[Exercise instructions]
Read the records and gather each line that includes "were".

[Stored data]

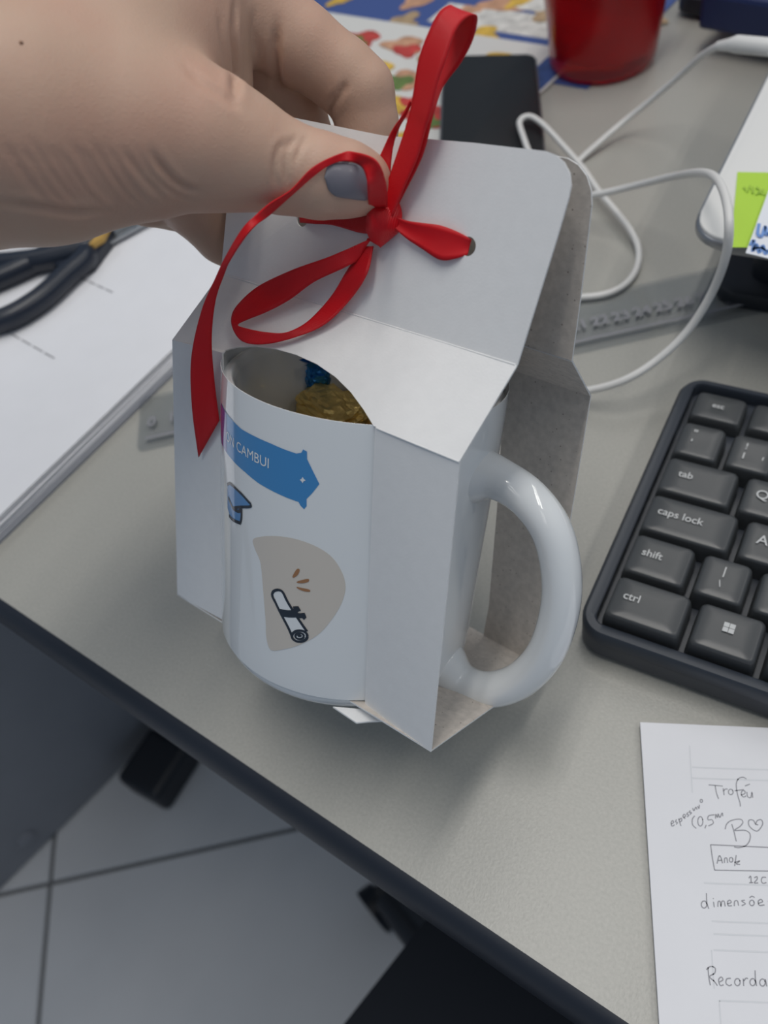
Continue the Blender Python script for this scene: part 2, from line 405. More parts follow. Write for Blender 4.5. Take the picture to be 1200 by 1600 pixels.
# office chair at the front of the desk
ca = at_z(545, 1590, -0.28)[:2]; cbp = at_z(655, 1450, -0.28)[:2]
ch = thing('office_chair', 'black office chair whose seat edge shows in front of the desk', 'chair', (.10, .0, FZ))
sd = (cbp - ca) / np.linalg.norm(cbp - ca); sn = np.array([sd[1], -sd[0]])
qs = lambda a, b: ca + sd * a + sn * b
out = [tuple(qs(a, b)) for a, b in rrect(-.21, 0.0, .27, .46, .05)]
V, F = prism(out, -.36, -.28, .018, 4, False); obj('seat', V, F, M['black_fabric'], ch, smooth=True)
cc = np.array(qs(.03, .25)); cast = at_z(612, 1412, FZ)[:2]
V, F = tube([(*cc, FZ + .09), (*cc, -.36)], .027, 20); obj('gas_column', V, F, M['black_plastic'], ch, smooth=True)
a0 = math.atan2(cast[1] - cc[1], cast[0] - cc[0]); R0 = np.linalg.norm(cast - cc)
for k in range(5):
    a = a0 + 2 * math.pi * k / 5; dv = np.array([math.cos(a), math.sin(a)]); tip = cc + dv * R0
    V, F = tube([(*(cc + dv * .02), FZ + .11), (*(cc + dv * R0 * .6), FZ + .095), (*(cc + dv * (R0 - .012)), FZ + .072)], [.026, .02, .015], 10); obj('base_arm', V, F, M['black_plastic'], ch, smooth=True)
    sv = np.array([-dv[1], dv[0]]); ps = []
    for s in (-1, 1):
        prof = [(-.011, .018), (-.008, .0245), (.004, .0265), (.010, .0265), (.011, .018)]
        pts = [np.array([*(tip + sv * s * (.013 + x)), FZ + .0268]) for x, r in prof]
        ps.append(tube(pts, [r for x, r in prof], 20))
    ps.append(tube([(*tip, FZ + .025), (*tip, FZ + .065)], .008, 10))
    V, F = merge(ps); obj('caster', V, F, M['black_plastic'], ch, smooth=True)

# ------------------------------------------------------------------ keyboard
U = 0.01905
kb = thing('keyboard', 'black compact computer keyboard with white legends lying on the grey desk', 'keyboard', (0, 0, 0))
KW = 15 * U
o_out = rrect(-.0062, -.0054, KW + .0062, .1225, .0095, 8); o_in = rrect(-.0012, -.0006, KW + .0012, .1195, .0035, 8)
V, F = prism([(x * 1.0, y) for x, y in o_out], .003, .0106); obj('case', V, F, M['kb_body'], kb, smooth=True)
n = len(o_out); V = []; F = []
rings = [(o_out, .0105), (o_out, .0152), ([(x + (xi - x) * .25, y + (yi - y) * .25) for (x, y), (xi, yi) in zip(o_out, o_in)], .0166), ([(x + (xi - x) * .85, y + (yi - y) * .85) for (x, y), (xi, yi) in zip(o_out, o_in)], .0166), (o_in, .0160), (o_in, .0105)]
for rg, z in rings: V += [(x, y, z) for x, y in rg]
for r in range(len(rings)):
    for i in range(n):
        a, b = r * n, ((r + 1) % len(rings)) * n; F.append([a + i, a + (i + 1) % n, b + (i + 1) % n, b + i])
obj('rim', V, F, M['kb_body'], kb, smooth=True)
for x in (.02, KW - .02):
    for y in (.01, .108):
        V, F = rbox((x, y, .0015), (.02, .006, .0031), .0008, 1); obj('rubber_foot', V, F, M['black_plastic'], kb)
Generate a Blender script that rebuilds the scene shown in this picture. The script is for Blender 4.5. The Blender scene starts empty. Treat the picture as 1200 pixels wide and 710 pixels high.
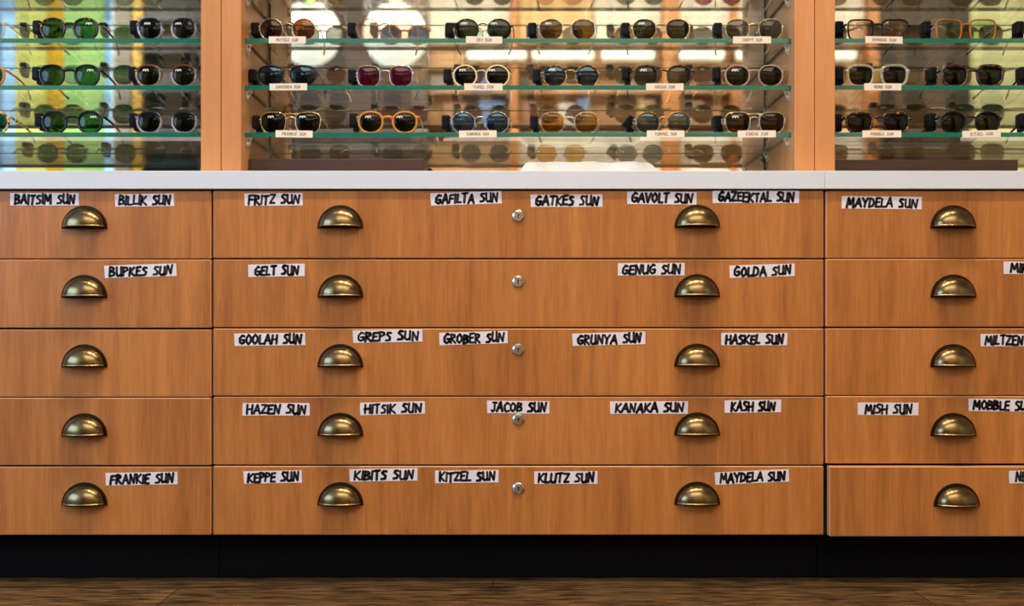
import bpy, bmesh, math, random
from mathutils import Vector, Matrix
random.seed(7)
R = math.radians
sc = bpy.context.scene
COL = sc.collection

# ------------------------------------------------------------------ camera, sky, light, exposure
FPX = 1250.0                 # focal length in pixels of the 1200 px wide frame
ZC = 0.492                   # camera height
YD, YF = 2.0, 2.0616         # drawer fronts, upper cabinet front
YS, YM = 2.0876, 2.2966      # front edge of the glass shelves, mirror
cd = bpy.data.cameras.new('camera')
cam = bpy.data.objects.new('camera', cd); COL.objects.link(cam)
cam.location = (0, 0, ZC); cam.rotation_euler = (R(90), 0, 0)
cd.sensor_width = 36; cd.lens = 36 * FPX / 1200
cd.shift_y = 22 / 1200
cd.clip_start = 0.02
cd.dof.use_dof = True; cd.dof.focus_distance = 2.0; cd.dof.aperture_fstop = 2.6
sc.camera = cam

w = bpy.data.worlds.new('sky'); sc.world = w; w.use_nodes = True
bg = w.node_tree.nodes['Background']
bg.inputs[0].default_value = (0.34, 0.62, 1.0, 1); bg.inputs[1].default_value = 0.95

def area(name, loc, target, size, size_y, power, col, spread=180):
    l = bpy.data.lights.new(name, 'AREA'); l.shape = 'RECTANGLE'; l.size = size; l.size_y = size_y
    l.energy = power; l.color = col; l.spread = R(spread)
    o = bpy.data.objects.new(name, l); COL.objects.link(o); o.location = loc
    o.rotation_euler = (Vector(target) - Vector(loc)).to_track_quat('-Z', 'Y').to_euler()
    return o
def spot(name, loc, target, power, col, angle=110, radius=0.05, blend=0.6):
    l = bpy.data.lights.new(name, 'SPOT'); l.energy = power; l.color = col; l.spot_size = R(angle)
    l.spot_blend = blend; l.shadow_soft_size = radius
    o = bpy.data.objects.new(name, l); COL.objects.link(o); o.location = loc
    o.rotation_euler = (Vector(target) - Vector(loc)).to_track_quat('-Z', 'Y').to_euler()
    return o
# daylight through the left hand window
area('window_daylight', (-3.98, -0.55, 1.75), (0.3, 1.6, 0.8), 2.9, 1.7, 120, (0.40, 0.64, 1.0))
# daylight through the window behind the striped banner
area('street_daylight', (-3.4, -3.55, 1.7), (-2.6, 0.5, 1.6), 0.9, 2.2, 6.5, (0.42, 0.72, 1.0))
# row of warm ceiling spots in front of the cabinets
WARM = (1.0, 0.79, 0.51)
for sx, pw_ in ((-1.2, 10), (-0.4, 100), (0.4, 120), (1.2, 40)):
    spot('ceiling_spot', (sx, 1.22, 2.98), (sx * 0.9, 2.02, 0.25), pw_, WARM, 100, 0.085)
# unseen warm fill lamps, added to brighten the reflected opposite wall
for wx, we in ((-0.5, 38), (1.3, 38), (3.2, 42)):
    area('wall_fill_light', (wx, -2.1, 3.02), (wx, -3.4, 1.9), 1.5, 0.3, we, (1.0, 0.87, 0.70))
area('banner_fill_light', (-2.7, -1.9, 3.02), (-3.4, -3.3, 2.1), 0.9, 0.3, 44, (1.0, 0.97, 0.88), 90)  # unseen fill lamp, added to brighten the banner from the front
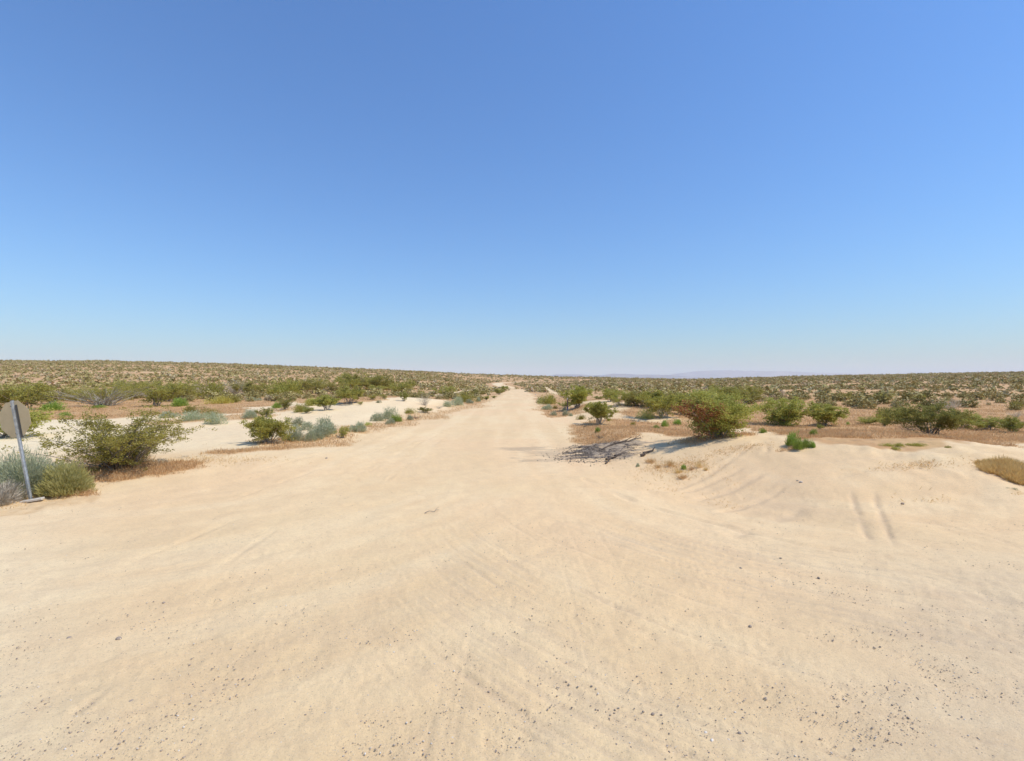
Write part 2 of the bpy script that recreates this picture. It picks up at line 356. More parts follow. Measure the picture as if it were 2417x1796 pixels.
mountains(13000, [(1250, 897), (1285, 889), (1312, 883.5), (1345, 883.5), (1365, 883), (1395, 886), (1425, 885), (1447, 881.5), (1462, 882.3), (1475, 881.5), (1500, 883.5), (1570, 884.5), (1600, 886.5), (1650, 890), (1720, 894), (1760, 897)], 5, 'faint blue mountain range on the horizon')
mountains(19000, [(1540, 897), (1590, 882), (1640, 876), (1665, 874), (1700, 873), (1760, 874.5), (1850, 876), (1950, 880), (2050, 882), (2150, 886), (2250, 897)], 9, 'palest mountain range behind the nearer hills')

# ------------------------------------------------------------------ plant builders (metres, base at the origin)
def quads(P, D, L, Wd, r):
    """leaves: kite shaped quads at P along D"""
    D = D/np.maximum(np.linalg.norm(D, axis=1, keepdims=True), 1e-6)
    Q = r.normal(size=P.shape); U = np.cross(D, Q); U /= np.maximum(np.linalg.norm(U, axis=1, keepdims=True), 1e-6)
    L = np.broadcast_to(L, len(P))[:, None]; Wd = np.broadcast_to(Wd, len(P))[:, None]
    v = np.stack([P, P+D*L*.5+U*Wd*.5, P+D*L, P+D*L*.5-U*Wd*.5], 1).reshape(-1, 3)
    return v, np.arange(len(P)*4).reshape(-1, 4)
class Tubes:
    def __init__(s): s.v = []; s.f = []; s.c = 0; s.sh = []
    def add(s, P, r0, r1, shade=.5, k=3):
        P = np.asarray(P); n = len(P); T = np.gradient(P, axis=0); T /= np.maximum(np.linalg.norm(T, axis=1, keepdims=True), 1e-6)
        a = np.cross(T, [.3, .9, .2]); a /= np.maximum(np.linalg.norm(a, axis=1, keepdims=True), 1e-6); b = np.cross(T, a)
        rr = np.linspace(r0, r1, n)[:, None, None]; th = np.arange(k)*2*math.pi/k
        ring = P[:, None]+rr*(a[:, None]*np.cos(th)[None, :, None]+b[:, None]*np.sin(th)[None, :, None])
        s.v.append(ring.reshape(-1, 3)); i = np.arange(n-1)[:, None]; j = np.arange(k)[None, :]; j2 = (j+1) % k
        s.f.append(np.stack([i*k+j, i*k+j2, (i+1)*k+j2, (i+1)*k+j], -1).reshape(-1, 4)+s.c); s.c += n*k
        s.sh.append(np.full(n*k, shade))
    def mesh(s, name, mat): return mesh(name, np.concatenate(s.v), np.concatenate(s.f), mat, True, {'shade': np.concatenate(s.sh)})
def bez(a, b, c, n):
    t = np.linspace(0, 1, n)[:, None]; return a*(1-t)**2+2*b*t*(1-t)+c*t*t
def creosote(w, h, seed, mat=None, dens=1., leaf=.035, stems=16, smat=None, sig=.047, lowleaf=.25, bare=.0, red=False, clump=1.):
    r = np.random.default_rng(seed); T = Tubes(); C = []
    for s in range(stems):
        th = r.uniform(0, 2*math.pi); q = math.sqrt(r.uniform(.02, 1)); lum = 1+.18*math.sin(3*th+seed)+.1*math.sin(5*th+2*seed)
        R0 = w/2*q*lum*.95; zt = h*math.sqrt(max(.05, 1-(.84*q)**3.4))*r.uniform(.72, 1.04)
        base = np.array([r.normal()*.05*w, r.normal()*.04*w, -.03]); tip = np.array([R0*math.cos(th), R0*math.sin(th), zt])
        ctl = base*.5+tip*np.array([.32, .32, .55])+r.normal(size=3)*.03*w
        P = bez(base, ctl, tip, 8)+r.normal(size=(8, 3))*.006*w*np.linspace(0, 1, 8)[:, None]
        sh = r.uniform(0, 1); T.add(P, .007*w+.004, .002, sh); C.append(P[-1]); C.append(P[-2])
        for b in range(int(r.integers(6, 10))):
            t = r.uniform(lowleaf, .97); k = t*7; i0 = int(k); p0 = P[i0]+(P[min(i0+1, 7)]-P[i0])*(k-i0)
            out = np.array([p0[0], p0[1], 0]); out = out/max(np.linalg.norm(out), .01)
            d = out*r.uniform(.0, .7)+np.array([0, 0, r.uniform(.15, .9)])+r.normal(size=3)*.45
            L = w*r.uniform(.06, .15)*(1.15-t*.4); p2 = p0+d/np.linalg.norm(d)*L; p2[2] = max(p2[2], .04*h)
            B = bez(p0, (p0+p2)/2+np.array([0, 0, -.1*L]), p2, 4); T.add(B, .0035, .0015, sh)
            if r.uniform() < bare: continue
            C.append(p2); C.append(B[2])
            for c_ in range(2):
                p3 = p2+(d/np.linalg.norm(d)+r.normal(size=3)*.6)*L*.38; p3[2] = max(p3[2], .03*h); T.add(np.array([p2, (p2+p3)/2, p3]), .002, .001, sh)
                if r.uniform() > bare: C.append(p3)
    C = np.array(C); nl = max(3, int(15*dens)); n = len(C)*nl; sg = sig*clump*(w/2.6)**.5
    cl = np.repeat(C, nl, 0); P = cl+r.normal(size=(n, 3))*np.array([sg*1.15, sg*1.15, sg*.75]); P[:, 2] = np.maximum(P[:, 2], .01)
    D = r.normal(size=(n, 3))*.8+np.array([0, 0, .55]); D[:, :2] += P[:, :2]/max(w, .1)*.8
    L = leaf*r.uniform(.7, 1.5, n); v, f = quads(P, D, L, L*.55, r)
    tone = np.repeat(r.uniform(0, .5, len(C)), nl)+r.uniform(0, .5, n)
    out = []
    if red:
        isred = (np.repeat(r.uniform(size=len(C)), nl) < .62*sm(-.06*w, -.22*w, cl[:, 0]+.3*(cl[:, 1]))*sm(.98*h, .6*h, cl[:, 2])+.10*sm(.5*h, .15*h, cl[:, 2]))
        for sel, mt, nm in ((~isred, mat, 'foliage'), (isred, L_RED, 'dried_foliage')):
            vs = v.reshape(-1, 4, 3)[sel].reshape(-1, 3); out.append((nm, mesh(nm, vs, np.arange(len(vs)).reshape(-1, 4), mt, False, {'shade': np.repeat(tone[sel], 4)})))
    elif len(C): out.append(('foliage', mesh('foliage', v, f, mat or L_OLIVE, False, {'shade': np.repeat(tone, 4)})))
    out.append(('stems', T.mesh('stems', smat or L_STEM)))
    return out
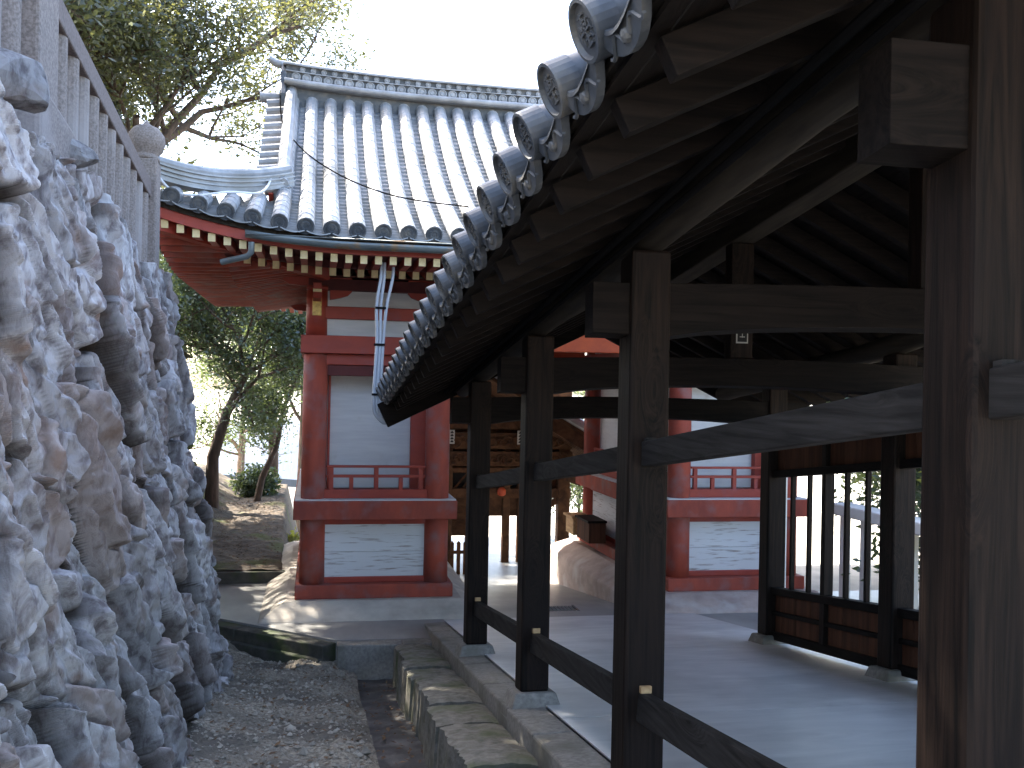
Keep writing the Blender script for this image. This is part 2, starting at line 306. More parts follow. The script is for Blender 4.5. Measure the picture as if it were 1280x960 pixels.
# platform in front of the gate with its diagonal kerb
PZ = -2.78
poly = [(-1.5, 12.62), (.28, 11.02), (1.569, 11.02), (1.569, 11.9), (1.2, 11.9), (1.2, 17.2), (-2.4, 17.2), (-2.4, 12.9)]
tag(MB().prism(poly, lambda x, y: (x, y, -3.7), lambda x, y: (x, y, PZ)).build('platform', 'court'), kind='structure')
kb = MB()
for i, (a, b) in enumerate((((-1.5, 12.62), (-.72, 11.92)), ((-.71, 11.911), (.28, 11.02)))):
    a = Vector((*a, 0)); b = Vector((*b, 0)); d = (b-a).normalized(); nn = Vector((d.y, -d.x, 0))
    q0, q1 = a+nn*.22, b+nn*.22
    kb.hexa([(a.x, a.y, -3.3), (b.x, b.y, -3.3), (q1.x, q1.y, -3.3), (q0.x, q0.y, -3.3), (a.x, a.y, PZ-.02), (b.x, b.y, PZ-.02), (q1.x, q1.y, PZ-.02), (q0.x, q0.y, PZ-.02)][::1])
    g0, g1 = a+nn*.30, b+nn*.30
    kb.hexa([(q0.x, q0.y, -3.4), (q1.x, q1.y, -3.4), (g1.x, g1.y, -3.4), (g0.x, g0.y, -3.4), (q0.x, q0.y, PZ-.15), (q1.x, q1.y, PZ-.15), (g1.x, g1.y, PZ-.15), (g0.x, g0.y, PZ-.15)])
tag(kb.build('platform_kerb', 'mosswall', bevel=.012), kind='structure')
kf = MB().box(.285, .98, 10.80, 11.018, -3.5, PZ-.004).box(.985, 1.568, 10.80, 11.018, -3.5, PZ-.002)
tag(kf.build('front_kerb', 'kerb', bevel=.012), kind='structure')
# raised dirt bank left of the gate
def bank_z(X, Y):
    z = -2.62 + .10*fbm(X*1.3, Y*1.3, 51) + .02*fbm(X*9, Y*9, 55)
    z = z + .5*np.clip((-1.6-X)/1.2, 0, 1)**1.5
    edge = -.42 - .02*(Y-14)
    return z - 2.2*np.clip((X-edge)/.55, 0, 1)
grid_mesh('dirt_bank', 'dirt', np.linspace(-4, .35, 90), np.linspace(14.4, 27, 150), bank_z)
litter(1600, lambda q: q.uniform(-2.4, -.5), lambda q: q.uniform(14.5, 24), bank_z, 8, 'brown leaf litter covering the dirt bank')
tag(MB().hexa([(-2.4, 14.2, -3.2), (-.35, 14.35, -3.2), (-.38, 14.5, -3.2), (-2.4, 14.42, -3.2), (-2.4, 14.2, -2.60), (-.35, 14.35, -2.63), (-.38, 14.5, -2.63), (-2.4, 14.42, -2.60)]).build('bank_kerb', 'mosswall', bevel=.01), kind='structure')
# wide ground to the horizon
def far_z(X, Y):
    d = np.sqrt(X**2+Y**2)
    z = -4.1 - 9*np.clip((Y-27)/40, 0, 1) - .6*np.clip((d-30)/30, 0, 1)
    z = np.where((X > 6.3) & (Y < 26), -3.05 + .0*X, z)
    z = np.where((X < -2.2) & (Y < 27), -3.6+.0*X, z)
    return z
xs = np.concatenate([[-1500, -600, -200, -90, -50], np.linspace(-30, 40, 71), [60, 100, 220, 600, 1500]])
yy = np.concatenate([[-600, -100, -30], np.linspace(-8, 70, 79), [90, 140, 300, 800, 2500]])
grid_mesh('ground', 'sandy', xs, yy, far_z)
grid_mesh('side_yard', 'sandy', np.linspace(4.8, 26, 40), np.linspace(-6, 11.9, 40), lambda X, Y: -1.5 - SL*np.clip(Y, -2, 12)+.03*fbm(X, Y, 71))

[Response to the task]
Write part 2 of the bpy script that recreates this picture. It picks up at line 356. More parts follow. Measure the picture as if it were 2417x1796 pixels.
Keep writing the Blender script for this image. This is part 2, starting at line 306. More parts follow. The script is for Blender 4.5. Measure the picture as if it were 1280x960 pixels.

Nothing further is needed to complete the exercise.